The project continues to inspire Sun City residents to travel in chartered buses to City Hall for meetings. They argue that the project could harm the natural beauty of the hillsides, ruin their unobstructed views of the hillsides, create traffic problems, overload flood control channels and pack more homes than ordinances permit.
In at least three instances, ordinances appear to support their views.
The new project requests waivers that would permit 990 housing units rather than the maximum of 946, as well as permission to build homes along hillside ridgelines -- prohibited outright by ordinances passed to help preserve the hills.

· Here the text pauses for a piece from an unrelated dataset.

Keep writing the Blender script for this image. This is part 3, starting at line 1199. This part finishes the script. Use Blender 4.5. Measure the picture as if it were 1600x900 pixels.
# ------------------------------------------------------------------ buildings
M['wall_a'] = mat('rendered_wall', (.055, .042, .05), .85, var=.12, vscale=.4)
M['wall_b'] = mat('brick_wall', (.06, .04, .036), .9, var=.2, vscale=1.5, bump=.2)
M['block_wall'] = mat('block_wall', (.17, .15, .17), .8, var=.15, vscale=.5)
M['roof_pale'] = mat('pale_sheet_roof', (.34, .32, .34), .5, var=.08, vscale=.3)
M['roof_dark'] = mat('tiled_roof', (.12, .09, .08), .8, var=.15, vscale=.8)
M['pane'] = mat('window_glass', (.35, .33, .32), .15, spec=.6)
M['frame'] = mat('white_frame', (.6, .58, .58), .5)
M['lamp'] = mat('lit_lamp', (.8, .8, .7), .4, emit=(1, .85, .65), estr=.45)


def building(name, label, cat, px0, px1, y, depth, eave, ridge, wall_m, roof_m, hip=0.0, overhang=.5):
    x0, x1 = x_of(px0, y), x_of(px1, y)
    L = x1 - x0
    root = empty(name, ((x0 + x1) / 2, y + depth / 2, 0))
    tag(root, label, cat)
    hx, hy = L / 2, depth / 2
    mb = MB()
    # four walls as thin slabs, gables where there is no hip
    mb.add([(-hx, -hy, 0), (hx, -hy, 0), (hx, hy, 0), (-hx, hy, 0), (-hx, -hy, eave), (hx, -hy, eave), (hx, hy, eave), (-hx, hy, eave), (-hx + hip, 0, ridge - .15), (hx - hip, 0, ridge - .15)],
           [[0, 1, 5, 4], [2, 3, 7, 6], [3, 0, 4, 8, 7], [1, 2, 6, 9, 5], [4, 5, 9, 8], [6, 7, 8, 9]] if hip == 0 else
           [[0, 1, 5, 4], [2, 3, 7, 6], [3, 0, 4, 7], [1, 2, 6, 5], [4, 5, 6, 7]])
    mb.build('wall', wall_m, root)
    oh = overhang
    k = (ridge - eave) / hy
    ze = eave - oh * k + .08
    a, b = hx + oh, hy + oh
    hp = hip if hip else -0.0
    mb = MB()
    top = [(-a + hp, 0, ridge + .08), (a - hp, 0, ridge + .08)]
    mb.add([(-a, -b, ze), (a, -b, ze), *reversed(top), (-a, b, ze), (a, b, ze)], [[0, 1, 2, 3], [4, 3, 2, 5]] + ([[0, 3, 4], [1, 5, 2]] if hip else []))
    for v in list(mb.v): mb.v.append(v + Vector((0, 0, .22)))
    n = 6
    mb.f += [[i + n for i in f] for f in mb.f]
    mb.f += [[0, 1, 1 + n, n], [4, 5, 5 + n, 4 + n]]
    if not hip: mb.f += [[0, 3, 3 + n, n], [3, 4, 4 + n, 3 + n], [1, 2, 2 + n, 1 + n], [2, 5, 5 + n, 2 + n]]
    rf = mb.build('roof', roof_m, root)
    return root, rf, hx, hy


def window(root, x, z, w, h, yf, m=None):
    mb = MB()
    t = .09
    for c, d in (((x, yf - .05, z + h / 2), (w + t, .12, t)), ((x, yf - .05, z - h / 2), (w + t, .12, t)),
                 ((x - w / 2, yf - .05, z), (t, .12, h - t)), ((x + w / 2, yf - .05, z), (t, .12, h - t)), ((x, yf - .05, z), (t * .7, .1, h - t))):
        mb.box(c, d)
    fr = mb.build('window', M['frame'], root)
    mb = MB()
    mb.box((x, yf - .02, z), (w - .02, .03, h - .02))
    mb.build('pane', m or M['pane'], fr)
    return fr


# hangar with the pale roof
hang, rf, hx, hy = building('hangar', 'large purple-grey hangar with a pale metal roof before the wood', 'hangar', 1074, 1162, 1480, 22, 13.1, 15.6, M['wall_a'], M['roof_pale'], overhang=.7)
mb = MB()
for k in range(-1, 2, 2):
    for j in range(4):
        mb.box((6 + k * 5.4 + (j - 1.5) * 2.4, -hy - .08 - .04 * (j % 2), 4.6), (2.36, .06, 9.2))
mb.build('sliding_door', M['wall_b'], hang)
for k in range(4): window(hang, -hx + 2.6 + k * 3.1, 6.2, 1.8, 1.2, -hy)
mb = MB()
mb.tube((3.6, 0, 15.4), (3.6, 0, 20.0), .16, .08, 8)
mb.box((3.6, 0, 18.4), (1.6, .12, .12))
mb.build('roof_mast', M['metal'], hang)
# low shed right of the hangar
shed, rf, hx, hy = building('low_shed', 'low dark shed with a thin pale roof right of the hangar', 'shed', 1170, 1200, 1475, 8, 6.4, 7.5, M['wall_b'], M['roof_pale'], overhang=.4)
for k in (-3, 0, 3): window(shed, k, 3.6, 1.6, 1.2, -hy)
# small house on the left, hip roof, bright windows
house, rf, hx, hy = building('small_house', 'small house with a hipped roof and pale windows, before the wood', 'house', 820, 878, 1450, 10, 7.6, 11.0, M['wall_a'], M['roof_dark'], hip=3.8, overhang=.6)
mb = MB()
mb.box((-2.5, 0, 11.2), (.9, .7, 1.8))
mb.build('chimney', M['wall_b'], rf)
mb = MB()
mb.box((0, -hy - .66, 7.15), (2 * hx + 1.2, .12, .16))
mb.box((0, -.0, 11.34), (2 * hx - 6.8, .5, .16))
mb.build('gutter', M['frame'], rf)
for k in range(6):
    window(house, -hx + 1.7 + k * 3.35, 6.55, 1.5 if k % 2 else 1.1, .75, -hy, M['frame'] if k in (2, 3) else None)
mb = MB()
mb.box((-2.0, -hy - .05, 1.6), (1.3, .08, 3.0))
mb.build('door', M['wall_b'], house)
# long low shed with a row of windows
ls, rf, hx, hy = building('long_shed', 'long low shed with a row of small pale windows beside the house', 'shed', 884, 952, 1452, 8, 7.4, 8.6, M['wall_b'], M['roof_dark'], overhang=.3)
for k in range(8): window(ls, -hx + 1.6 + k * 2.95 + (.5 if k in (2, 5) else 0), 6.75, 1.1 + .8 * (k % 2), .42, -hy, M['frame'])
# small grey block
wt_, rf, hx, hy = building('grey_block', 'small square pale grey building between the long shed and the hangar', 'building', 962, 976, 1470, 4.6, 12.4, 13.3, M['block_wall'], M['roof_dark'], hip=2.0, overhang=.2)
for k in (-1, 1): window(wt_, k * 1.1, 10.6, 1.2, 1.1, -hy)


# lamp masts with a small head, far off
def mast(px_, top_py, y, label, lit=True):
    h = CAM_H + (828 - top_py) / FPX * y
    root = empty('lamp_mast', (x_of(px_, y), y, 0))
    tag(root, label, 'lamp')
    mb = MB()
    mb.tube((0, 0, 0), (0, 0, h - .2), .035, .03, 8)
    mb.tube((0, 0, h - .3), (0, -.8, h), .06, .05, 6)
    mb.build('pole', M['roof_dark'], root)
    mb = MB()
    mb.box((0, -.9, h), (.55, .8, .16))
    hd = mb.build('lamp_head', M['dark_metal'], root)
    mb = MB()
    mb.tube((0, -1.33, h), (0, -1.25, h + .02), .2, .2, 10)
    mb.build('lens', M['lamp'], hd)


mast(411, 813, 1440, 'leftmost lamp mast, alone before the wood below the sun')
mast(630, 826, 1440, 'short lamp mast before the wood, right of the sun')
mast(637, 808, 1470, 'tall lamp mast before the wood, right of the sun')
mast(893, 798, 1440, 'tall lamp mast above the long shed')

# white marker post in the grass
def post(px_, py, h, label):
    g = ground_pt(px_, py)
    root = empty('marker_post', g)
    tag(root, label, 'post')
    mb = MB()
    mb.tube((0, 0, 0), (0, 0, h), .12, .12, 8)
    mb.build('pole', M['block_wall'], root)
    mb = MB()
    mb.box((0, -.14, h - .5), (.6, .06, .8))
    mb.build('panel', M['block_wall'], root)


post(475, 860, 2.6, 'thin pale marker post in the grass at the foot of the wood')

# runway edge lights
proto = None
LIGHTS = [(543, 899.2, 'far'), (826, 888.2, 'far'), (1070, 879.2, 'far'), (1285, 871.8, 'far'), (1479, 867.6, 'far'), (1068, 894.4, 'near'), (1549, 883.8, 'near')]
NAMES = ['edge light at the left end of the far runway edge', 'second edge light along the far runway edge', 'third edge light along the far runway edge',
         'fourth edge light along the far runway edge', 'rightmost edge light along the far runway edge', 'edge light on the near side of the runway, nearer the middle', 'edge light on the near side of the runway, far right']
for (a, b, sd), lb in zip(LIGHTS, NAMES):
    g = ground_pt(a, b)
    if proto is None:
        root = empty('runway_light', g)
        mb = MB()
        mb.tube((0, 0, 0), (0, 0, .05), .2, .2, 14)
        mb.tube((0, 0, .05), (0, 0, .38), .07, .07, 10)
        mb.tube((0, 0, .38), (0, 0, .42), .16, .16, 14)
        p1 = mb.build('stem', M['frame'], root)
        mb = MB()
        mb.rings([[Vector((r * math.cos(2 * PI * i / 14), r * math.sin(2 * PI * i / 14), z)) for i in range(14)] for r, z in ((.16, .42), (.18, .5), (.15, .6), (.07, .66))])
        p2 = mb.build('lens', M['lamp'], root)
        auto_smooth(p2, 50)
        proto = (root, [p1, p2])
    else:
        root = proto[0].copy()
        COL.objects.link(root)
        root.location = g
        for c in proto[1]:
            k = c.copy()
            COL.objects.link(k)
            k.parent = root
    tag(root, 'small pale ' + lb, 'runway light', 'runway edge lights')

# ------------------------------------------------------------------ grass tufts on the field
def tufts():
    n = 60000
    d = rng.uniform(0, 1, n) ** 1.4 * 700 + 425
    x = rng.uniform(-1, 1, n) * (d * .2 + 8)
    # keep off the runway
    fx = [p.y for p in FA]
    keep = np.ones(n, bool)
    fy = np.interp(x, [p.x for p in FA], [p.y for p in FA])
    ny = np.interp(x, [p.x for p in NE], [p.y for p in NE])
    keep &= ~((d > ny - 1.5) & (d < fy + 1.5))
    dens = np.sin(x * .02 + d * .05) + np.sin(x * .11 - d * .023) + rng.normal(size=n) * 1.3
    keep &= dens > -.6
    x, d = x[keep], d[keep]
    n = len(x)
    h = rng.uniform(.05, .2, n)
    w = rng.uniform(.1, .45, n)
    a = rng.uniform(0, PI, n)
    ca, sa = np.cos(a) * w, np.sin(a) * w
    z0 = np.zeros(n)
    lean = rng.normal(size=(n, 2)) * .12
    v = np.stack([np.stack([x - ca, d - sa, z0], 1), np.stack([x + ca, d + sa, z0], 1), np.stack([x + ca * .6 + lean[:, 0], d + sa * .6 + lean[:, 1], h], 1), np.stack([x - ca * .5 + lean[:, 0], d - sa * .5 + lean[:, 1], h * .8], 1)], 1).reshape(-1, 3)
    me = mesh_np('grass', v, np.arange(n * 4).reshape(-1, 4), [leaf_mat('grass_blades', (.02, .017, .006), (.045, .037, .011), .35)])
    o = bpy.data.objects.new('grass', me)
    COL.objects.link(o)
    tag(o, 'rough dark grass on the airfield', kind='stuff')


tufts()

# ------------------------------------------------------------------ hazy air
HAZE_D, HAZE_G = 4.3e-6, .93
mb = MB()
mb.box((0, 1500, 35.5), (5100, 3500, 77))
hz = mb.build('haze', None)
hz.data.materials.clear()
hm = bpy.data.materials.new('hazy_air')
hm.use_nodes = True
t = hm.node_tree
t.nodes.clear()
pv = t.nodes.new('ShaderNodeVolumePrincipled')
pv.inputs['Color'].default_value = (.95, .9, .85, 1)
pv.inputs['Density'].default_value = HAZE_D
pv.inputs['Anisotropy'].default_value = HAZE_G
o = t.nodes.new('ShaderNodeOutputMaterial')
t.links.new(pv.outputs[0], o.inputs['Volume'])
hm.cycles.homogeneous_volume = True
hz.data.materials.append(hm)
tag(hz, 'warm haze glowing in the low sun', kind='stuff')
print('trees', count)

Another requested waiver would allow 742 units of apartment housing to empty onto interior roads rather than onto a major road at least 60 feet wide.
MacDonald says he is requesting the waivers to shift the bulk of his project west, tucking all but a dozen half-million-dollar homes from the view of Sun City residents.
City planners agree overall with MacDonald's new proposal, Shannon Casey, a planner in the community development department, said. They recommend approval of the more closely packed housing because, in return, MacDonald plans to disturb at most 220 acres of the total 632-acre project -- 23 fewer acres than he is allowed by the hillside ordinance.
But city planners recommend denying homes on ridgelines and plans that show apartments emptying onto interior streets.
The Henderson City Council is scheduled for a final review of the project March 5.